Self preservation and sitting with our grief is fine for a while, but not for very long because this is going to get bad. We are going back in time and reversing a lot of progress. We are going to have to work harder just to keep from going backward as far.

But imagine if we don’t fight how much worse it will be.

Find your energy.

What you can do to take action when you’re ready.

1. Work to keep this from happening again. A lot of roads led us to where we are now, and several things need fixing so this doesn’t happen again.

You can work on electoral college reform, you can change algorithms on tech platforms so we aren’t all in our own echo chambers, you can get the other 100M Americans to vote (that’s more than the people who voted, and yes more of them are liberal), you can get more good people into office, you can change voting laws to reopen polls that were closed this year and make it easier for people who have jobs and kids to vote.

You can also work on bridging the wide chasm of empathy and compassion in this country — through media, through education, through policy.

2. Stop Trump and our Republican Congress from reversing everything. There is a lot at stake and someone has to work to stave off the worst of it.

You can do this by giving organizations money — ACLU, Southern Poverty Law Center, Environmental Defense Fund are a few examples. You can do this by calling and writing your Senators and Representatives whenever something is up for a vote. You can do this by protesting with your dollars, your midterm votes, and your presence (marches, hearings, etc).

Never underestimate the power of media — if you have a way to influence media and technology, you can do a lot with your presence.

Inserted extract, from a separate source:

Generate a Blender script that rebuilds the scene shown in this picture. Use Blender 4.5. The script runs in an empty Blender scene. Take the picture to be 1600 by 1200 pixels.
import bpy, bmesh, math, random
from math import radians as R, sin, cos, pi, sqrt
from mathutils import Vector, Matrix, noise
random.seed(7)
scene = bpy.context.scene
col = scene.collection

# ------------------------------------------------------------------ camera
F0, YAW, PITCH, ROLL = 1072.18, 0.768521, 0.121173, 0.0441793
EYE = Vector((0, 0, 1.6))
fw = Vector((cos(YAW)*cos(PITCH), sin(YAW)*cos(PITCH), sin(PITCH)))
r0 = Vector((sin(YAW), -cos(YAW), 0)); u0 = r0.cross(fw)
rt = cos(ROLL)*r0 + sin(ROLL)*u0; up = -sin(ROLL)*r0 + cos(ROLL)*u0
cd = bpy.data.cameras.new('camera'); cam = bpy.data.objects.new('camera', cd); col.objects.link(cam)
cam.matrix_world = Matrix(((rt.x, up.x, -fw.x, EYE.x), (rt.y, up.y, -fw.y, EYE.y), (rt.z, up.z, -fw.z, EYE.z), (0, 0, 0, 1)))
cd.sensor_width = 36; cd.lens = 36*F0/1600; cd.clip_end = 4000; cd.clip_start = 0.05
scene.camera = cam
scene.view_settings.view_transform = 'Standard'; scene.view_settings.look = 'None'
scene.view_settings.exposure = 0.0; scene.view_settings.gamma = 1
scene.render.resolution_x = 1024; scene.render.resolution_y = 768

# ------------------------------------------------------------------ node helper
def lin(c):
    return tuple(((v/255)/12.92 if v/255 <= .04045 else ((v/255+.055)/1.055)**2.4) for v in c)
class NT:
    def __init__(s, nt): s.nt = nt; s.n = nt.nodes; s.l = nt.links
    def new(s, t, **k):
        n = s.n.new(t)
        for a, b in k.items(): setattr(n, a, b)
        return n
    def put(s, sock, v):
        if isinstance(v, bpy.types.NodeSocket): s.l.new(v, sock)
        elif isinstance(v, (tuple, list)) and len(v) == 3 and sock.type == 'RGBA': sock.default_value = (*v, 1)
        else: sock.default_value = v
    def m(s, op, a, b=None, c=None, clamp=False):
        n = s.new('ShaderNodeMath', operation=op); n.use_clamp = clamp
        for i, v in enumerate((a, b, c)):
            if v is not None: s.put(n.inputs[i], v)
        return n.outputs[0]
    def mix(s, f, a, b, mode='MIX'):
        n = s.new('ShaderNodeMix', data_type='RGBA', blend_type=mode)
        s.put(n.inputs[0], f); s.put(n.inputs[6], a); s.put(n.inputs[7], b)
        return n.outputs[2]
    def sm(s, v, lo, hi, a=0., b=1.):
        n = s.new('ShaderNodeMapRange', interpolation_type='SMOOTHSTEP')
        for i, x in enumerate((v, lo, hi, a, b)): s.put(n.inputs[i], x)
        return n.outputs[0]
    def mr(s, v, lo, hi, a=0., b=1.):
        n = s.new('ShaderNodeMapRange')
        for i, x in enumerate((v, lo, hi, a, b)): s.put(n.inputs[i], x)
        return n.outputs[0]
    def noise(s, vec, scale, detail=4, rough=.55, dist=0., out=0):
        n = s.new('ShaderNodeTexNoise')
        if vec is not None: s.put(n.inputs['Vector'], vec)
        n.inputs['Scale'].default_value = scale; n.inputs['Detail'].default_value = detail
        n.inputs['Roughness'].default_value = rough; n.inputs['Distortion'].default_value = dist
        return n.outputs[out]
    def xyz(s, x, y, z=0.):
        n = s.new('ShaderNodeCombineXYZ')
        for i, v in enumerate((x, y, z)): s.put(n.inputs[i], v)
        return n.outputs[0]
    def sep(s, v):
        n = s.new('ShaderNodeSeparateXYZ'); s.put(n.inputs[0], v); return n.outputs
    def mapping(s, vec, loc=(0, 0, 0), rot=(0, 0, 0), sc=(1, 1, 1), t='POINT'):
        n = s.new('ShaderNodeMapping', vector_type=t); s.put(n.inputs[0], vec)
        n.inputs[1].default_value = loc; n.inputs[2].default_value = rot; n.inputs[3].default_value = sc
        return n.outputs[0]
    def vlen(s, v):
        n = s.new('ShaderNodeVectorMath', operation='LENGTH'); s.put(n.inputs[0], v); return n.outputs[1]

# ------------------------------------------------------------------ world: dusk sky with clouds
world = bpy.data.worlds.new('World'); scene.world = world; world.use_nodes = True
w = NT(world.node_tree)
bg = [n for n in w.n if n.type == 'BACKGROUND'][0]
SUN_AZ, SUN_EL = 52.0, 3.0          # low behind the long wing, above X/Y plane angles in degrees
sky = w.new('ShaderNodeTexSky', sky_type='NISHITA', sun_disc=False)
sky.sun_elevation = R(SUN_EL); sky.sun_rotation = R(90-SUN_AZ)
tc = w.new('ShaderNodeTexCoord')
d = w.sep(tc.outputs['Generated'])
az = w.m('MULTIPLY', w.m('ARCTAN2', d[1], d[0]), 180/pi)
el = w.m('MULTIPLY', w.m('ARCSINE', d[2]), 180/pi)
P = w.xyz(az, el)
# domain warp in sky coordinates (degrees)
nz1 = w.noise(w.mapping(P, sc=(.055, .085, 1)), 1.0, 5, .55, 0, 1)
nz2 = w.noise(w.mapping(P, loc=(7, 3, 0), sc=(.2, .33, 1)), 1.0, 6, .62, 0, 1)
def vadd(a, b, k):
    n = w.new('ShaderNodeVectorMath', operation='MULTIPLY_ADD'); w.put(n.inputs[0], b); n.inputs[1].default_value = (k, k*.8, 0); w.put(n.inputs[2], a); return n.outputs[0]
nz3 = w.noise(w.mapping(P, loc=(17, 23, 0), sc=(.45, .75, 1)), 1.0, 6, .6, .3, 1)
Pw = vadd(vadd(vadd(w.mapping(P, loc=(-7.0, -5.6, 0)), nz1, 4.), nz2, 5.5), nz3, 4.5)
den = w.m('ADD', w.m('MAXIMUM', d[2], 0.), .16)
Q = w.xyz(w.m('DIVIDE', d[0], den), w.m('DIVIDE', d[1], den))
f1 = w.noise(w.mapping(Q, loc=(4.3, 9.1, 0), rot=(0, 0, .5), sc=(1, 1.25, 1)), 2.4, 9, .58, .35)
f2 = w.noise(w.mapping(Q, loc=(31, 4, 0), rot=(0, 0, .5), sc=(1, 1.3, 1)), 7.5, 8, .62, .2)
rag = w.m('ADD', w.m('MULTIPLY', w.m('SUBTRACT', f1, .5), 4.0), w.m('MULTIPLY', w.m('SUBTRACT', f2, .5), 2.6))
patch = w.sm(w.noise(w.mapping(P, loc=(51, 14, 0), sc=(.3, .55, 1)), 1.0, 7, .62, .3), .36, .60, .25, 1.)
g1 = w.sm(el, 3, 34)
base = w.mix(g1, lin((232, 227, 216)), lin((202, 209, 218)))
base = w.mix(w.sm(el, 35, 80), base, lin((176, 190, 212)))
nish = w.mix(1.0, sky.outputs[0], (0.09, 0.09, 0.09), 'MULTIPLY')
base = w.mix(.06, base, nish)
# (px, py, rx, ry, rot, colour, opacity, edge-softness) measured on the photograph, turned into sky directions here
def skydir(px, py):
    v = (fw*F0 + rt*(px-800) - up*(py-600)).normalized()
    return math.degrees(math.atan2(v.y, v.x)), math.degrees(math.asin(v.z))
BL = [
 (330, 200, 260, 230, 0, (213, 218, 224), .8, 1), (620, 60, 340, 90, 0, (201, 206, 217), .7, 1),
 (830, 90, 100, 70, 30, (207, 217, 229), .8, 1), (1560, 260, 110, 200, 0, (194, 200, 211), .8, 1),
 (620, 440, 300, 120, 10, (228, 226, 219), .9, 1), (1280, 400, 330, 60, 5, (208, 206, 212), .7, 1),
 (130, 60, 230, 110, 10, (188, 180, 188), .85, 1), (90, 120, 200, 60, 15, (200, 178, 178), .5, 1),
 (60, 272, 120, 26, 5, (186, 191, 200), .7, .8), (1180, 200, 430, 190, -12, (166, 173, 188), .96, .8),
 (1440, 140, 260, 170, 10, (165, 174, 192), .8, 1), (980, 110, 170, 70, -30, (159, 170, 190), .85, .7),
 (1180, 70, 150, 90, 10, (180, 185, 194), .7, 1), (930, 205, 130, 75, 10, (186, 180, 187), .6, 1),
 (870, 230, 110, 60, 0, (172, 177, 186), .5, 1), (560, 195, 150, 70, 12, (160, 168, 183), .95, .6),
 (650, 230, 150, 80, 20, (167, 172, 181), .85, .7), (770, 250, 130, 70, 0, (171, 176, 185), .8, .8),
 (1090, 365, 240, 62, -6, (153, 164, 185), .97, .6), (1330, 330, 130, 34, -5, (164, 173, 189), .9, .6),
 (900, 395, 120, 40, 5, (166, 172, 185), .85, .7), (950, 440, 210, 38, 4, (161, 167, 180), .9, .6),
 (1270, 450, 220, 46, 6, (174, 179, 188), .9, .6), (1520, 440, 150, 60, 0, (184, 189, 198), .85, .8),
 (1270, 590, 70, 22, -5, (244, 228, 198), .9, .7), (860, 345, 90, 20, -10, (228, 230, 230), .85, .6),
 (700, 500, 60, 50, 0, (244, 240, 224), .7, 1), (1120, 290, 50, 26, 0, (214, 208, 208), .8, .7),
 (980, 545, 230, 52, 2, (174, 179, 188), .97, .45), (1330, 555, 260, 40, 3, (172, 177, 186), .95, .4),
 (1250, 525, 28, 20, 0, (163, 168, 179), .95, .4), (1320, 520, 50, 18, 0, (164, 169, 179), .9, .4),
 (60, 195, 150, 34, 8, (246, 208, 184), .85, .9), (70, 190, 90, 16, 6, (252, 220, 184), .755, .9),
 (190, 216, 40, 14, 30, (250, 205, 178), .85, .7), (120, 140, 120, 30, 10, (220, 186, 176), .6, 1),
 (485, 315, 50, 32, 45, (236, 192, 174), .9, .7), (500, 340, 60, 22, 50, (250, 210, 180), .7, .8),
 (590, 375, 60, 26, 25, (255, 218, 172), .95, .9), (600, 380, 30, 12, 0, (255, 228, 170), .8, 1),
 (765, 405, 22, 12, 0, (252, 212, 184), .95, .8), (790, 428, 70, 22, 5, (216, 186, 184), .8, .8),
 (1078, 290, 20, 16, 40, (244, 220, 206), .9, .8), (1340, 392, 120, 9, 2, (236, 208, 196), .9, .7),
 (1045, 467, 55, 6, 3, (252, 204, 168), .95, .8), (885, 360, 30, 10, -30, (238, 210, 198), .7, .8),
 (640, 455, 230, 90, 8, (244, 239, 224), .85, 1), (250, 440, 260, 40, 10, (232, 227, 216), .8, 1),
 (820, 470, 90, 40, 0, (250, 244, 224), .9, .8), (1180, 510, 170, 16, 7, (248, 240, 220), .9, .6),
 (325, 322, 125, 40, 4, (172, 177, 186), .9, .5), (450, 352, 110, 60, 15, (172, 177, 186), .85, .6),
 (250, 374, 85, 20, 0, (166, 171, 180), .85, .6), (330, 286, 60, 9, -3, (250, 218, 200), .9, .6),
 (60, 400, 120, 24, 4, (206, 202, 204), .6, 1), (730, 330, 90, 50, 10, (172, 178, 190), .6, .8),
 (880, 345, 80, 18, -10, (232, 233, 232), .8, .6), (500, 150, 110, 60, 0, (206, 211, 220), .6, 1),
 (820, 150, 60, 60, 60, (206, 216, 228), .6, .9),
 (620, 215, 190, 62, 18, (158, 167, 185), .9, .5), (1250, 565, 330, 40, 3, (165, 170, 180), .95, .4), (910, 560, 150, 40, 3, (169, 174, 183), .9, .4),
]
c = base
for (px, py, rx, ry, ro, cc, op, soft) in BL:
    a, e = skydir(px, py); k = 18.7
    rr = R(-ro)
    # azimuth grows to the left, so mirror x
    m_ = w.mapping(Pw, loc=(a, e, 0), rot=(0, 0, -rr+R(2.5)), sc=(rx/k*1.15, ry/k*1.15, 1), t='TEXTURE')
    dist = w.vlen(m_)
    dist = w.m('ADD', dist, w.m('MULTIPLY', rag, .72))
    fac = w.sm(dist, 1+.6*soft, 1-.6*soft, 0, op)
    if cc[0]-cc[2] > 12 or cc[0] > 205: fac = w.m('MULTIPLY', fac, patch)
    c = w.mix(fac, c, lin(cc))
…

Some big things to protect:

  • Basic human rights like the right to life, to clean water and air
  • Rights we have fought hard for like the right to vote and rent housing, to get married and adopt children, and the right to a fair trial
  • The right for women to make decisions about our own bodies
  • The right to seek refuge in the United States when you are in danger in your birth country

3. Help keep people safe. This shit is going to get real for a lot of people — just about everyone but middle- and upper-class cis white men. Sadly, there are already reports showing the changing normalization of hate. We have to look at what has happened throughout history in other areas of the world when someone as hateful and careless as this comes to power.

This year we’ve seen police violence show its true colors — we’ll be seeing a new level of radical violence from citizen against citizen as well — at our borders, in our cities, and definitely in our suburban and rural areas. Places we thought were safe will not be safe anymore. So you can either help stop violence before it starts, help punish violence after it happens, or help mitigate the effects of violence after it happens.

  • domestic violence
  • violence against women
  • violence against people who are queer, gay and lesbian
  • violence against people who are transgender, agender, androgynous and intersex
  • violence against Muslims or who might look Muslim
  • violence against people who are black, African-American, Native American, Latino and/or Hispanic
  • violence against people with disabilities
  • violence against anyone who might look like an immigrant
  • violence against people who are vocal and public allies

We all must work to help make our public spaces safe: schools, workplaces, parks, streets, restaurants, government spaces, and more. Each of us has a role to play in this. Figure out what your role is and take action like your future — and those of your children — depends on it. Because it does.

Lots of people care, you’re not alone.

If you are afraid, if you feel unsafe — please know you’re not alone. Seek out others — for friendship, advice and safety. A lot of people are mobilizing right now to help keep you and your family as safe as possible.

Don’t assume others around you don’t care about you. I, for one, care more than you will ever know.

But also don’t assume others around you understand you. And much as it might suck, please don’t surround yourselves only with people who look and think like you.

This problem we are in now happened in part because of a lack of exposure to others — a lack of empathy which is largely dependent on proximity. You have to get out there and talk to people, be with people. We all do.

We are coming out of a deep, dark week where the world changed. Grief takes time.

But don’t let it take too long.

We all need you.

Be safe, and let’s work together to fight for the future we believe in.